París. Enero de 1946. Le abraza. Francisco Largo Caballero.

Querido amigo: Presionado de mil maneras por los comunistas, Prieto decretó la constitución del S.I.M., acto que constituyó una mancha en su historia política, que no podrá limpiar nunca, y autorizó el procesamiento de los Generales Asensio, Martínez Monje y algún otro. ¡Bonita ocasión para haber llevado al proceso las cacareadas pruebas! Tal proceso se incoaba por la pérdida de Málaga. El Juez instructor era un señor Magistrado del Supremo. Yo declaré varias veces. Por las preguntas que se me hacían comprendí que no se habían presentado las célebres pruebas tantas veces reclamadas por mí. La dirección que se imprimía al proceso iba encaminada a averiguar si los generales cumplieron o no las órdenes del Ministro de la Guerra mandando material a Málaga. Se demostró que las cumplieron y si hubiera existido alguna negligencia no sería de ellos sino mía. Entregué un telegrama del Ayuntamiento de dicha capital dándole las gracias por la ayuda que el Gobierno había prestado. Dije que en todo caso el proceso debía incoarse contra mí y no contra mis subordinados, que no habían hecho más que cumplir mis órdenes, porque era yo el que ordenaba el envío de material a todos los frentes. Por lo tanto, si querían procesarme conocían el camino a seguir. El Magistrado quiso averiguar si en el Consejo de Ministros me habían denunciado los comunistas que Asensio era mujeriego y borracho, y la contestación que les había dado. A lo que le repliqué que de mis actos como Jefe de Gobierno no tenía que dar cuenta más que al Parlamento, y no a él. No insistió.

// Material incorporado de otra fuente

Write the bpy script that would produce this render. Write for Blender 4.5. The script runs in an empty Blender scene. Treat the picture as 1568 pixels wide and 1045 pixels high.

La vista de la causa se iba a celebrar muy pronto y creí conveniente visitar al Presidente de las Cortes para prevenirle y comunicarle que si me citaban como testigo acudiría, y si el abogado defensor tenía valor para hacerme ciertas preguntas, yo contestaría con entera claridad, sin preocuparme de las consecuencias. Al señor Martínez Barrio le pareció el proceso un error.

Al día siguiente fue sobreseída la causa y los generales puestos en libertad. Los promotores e instigadores de este proceso no se dieron cuenta de que en España no era fácil hacer lo que en otros países, porque aún quedaban sentimientos de justicia, de humanidad y de independencia.

Las autoridades judiciales pidieron autorización a las Cortes para procesar al diputado por Málaga señor Bolívar, de filiación comunista. La Comisión Permanente de las Cortes denegó la autorización, quitando así a dicho señor la oportunidad de probar que era inocente de la pérdida de la capital que representaba en Cortes. ¡Hay resoluciones salvadoras! Lo único que observamos fue que desde la caída de Málaga, el señor Bolívar desapareció del escenario político. ¡Menos mal, algo es algo!

En los mismos días se vio el juicio contra el Coronel Jefe militar de Málaga que estaba al frente de las fuerzas cuando entraron los falangistas. El Tribunal no encontró motivo ni prueba de acusación y lo absolvió.

Así terminó el tan manoseado caso de la pérdida de Málaga, por el que los comunistas parecía que iban a derribar el templo caballerista.

París. Enero de 1946. Le abraza. Francisco Largo Caballero.